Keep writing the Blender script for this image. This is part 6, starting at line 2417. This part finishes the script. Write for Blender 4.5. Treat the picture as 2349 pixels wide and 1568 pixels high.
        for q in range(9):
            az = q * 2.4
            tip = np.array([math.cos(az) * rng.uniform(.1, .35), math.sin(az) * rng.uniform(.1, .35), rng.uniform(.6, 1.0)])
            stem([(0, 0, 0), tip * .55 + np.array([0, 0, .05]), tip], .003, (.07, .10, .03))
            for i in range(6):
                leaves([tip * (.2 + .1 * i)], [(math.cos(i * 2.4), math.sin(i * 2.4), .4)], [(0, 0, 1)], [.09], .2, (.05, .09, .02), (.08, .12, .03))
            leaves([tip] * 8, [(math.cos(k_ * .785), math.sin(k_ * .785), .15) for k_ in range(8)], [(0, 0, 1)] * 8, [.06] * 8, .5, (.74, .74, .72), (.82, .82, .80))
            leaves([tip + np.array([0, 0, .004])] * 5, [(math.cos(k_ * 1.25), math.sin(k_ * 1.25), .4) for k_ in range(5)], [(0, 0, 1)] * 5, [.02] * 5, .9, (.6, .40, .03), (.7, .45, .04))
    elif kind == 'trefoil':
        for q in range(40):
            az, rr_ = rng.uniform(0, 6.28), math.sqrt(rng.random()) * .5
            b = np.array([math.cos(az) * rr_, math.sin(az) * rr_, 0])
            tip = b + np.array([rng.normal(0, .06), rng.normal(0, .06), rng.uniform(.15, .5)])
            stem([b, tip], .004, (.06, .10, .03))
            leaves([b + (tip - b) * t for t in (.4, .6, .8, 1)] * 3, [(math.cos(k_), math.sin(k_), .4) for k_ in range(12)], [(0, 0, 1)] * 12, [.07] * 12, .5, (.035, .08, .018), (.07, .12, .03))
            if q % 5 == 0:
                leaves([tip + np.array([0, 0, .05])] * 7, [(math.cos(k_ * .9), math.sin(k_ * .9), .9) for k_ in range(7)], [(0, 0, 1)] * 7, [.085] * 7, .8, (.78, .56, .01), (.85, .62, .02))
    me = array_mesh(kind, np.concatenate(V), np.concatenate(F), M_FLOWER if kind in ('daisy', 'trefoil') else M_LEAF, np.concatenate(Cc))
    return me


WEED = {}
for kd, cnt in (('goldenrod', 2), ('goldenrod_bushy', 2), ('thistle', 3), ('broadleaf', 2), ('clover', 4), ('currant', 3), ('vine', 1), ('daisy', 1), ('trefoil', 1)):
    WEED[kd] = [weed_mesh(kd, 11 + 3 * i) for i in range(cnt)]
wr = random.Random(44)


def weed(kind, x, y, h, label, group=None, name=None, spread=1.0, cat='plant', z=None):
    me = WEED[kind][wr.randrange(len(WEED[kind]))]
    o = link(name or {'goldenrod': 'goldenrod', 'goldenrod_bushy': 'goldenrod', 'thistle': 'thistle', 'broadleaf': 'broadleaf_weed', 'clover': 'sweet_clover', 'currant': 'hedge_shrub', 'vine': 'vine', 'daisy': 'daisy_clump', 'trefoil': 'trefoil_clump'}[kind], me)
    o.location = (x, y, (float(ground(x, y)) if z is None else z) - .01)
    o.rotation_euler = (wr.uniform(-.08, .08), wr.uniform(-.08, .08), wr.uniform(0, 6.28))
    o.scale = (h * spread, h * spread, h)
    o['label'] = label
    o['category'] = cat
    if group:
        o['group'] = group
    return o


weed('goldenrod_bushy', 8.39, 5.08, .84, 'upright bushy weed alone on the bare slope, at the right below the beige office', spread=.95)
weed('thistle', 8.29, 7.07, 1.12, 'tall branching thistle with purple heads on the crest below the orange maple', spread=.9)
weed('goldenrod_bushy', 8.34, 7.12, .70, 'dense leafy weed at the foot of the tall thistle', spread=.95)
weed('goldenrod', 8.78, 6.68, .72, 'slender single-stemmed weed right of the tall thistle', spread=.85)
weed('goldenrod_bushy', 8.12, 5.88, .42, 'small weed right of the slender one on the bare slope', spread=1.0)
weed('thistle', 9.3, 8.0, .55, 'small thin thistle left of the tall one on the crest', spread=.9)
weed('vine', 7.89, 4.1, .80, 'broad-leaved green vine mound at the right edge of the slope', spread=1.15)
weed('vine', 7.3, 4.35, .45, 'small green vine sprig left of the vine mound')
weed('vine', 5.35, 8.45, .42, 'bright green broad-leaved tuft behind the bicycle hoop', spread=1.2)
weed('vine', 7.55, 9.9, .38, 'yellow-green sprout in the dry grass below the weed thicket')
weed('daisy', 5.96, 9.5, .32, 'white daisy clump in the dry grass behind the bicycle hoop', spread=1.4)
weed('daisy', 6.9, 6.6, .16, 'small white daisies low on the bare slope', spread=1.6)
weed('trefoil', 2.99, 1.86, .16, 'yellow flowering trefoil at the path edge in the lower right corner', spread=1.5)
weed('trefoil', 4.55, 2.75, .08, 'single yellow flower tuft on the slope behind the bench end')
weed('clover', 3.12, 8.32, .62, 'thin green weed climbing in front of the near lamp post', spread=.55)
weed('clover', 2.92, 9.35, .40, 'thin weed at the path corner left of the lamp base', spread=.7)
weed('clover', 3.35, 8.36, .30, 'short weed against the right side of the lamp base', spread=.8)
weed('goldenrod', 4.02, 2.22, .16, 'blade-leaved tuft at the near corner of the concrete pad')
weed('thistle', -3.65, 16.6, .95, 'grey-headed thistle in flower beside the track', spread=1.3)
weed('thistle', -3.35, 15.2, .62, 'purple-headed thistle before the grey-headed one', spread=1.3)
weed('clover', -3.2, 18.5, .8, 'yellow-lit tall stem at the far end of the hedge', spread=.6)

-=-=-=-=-

> _Exercise objective_
Repeat the data precisely, line by line.

> _Task output_
Keep writing the Blender script for this image. This is part 6, starting at line 2417. This part finishes the script. Write for Blender 4.5. Treat the picture as 2349 pixels wide and 1568 pixels high.
        for q in range(9):
            az = q * 2.4
            tip = np.array([math.cos(az) * rng.uniform(.1, .35), math.sin(az) * rng.uniform(.1, .35), rng.uniform(.6, 1.0)])
            stem([(0, 0, 0), tip * .55 + np.array([0, 0, .05]), tip], .003, (.07, .10, .03))
            for i in range(6):
                leaves([tip * (.2 + .1 * i)], [(math.cos(i * 2.4), math.sin(i * 2.4), .4)], [(0, 0, 1)], [.09], .2, (.05, .09, .02), (.08, .12, .03))
            leaves([tip] * 8, [(math.cos(k_ * .785), math.sin(k_ * .785), .15) for k_ in range(8)], [(0, 0, 1)] * 8, [.06] * 8, .5, (.74, .74, .72), (.82, .82, .80))
            leaves([tip + np.array([0, 0, .004])] * 5, [(math.cos(k_ * 1.25), math.sin(k_ * 1.25), .4) for k_ in range(5)], [(0, 0, 1)] * 5, [.02] * 5, .9, (.6, .40, .03), (.7, .45, .04))
    elif kind == 'trefoil':
        for q in range(40):
            az, rr_ = rng.uniform(0, 6.28), math.sqrt(rng.random()) * .5
            b = np.array([math.cos(az) * rr_, math.sin(az) * rr_, 0])
            tip = b + np.array([rng.normal(0, .06), rng.normal(0, .06), rng.uniform(.15, .5)])
            stem([b, tip], .004, (.06, .10, .03))
            leaves([b + (tip - b) * t for t in (.4, .6, .8, 1)] * 3, [(math.cos(k_), math.sin(k_), .4) for k_ in range(12)], [(0, 0, 1)] * 12, [.07] * 12, .5, (.035, .08, .018), (.07, .12, .03))
            if q % 5 == 0:
                leaves([tip + np.array([0, 0, .05])] * 7, [(math.cos(k_ * .9), math.sin(k_ * .9), .9) for k_ in range(7)], [(0, 0, 1)] * 7, [.085] * 7, .8, (.78, .56, .01), (.85, .62, .02))
    me = array_mesh(kind, np.concatenate(V), np.concatenate(F), M_FLOWER if kind in ('daisy', 'trefoil') else M_LEAF, np.concatenate(Cc))
    return me


WEED = {}
for kd, cnt in (('goldenrod', 2), ('goldenrod_bushy', 2), ('thistle', 3), ('broadleaf', 2), ('clover', 4), ('currant', 3), ('vine', 1), ('daisy', 1), ('trefoil', 1)):
    WEED[kd] = [weed_mesh(kd, 11 + 3 * i) for i in range(cnt)]
wr = random.Random(44)


def weed(kind, x, y, h, label, group=None, name=None, spread=1.0, cat='plant', z=None):
    me = WEED[kind][wr.randrange(len(WEED[kind]))]
    o = link(name or {'goldenrod': 'goldenrod', 'goldenrod_bushy': 'goldenrod', 'thistle': 'thistle', 'broadleaf': 'broadleaf_weed', 'clover': 'sweet_clover', 'currant': 'hedge_shrub', 'vine': 'vine', 'daisy': 'daisy_clump', 'trefoil': 'trefoil_clump'}[kind], me)
    o.location = (x, y, (float(ground(x, y)) if z is None else z) - .01)
    o.rotation_euler = (wr.uniform(-.08, .08), wr.uniform(-.08, .08), wr.uniform(0, 6.28))
    o.scale = (h * spread, h * spread, h)
    o['label'] = label
    o['category'] = cat
    if group:
        o['group'] = group
    return o


weed('goldenrod_bushy', 8.39, 5.08, .84, 'upright bushy weed alone on the bare slope, at the right below the beige office', spread=.95)
weed('thistle', 8.29, 7.07, 1.12, 'tall branching thistle with purple heads on the crest below the orange maple', spread=.9)
weed('goldenrod_bushy', 8.34, 7.12, .70, 'dense leafy weed at the foot of the tall thistle', spread=.95)
weed('goldenrod', 8.78, 6.68, .72, 'slender single-stemmed weed right of the tall thistle', spread=.85)
weed('goldenrod_bushy', 8.12, 5.88, .42, 'small weed right of the slender one on the bare slope', spread=1.0)
weed('thistle', 9.3, 8.0, .55, 'small thin thistle left of the tall one on the crest', spread=.9)
weed('vine', 7.89, 4.1, .80, 'broad-leaved green vine mound at the right edge of the slope', spread=1.15)
weed('vine', 7.3, 4.35, .45, 'small green vine sprig left of the vine mound')
weed('vine', 5.35, 8.45, .42, 'bright green broad-leaved tuft behind the bicycle hoop', spread=1.2)
weed('vine', 7.55, 9.9, .38, 'yellow-green sprout in the dry grass below the weed thicket')
weed('daisy', 5.96, 9.5, .32, 'white daisy clump in the dry grass behind the bicycle hoop', spread=1.4)
weed('daisy', 6.9, 6.6, .16, 'small white daisies low on the bare slope', spread=1.6)
weed('trefoil', 2.99, 1.86, .16, 'yellow flowering trefoil at the path edge in the lower right corner', spread=1.5)
weed('trefoil', 4.55, 2.75, .08, 'single yellow flower tuft on the slope behind the bench end')
weed('clover', 3.12, 8.32, .62, 'thin green weed climbing in front of the near lamp post', spread=.55)
weed('clover', 2.92, 9.35, .40, 'thin weed at the path corner left of the lamp base', spread=.7)
weed('clover', 3.35, 8.36, .30, 'short weed against the right side of the lamp base', spread=.8)
weed('goldenrod', 4.02, 2.22, .16, 'blade-leaved tuft at the near corner of the concrete pad')
weed('thistle', -3.65, 16.6, .95, 'grey-headed thistle in flower beside the track', spread=1.3)
weed('thistle', -3.35, 15.2, .62, 'purple-headed thistle before the grey-headed one', spread=1.3)
weed('clover', -3.2, 18.5, .8, 'yellow-lit tall stem at the far end of the hedge', spread=.6)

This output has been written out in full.